Furthermore, any advancements on the US–India trade front are expected to influence market trends significantly, experts indicated.
“Looking forward, the primary global event this week will be the US FOMC (Federal Open Market Committee) meeting outcome on September 17. The markets are largely pricing in at least a 25 basis points rate reduction, reflecting signs of a slowdown in the US labor market.
“On the domestic side, developments concerning US–India trade will remain a critical factor affecting market sentiment. Overall, Foreign Institutional Investor (FII) flows will be vital in maintaining market momentum,” stated Santosh Meena, Head of Research at Swastika Investmart.
Last week, the BSE benchmark surged by 1,193.94 points, or 1.47 percent, while the NSE Nifty rose by 373 points, or 1.50 percent.

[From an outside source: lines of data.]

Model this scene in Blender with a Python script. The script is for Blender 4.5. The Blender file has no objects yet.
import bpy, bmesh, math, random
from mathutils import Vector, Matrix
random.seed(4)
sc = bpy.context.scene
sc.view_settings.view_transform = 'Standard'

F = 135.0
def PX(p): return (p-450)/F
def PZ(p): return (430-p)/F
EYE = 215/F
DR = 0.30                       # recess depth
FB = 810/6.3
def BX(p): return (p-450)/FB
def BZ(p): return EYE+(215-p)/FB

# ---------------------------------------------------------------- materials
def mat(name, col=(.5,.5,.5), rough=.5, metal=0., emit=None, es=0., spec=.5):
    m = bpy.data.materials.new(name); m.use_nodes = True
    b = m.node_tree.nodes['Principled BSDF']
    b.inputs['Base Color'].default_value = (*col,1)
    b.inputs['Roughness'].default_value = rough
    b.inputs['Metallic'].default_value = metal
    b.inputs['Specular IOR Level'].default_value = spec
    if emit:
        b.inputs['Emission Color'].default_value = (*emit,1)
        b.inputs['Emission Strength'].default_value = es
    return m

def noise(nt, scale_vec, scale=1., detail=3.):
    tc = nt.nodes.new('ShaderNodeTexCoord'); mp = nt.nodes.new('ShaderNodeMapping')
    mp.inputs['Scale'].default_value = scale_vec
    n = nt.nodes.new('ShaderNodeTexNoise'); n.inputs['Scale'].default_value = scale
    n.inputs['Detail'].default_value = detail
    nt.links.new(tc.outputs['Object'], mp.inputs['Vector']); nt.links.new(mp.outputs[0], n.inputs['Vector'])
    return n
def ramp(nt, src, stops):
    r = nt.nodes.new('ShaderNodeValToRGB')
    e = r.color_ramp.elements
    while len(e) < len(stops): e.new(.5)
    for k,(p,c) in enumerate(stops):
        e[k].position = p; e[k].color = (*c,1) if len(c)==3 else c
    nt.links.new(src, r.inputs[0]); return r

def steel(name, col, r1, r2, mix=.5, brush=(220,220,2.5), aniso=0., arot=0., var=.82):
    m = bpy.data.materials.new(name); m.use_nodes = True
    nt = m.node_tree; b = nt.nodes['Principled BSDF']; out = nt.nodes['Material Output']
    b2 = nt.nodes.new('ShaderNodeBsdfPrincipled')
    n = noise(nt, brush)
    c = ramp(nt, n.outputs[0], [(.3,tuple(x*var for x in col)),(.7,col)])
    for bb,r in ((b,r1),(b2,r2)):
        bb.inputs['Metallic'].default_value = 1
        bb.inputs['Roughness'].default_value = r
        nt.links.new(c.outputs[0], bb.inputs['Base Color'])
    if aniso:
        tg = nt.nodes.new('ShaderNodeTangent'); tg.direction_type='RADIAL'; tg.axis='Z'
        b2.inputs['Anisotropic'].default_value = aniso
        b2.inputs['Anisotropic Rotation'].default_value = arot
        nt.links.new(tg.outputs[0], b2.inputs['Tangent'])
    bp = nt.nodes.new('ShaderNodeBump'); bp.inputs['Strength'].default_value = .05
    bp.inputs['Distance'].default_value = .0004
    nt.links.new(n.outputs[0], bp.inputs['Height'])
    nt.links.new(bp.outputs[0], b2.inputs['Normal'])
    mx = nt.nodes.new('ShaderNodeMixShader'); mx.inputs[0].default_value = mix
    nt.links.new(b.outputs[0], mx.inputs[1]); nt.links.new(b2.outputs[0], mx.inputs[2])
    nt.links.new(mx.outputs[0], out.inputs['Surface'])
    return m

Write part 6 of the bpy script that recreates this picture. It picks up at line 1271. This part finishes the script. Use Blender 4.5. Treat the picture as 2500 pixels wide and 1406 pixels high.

The Nifty marked its eighth consecutive day of gains on Friday, while the BSE Sensex enjoyed its fifth straight day of rallies.
“Global sentiment continues to act as a key force, with optimism in US and Asian markets bolstered by growing expectations of a Federal Reserve rate cut, enhancing risk appetite,” remarked Ponmudi R, CEO of Enrich Money, an online trading and wealth-tech firm.
The trading activities of foreign investors, the rupee-dollar dynamics, and fluctuations in crude oil prices will also play essential roles in guiding market trends throughout the week.
Siddhartha Khemka, Head of Research, Wealth Management, Motilal Oswal Financial Services Ltd, expressed, “The Indian equity market is poised for a continued gradual uptrend this week, buoyed by optimism surrounding GST-led consumption growth, expectations of a US Fed rate cut, and improved sentiment regarding US–India trade discussions.”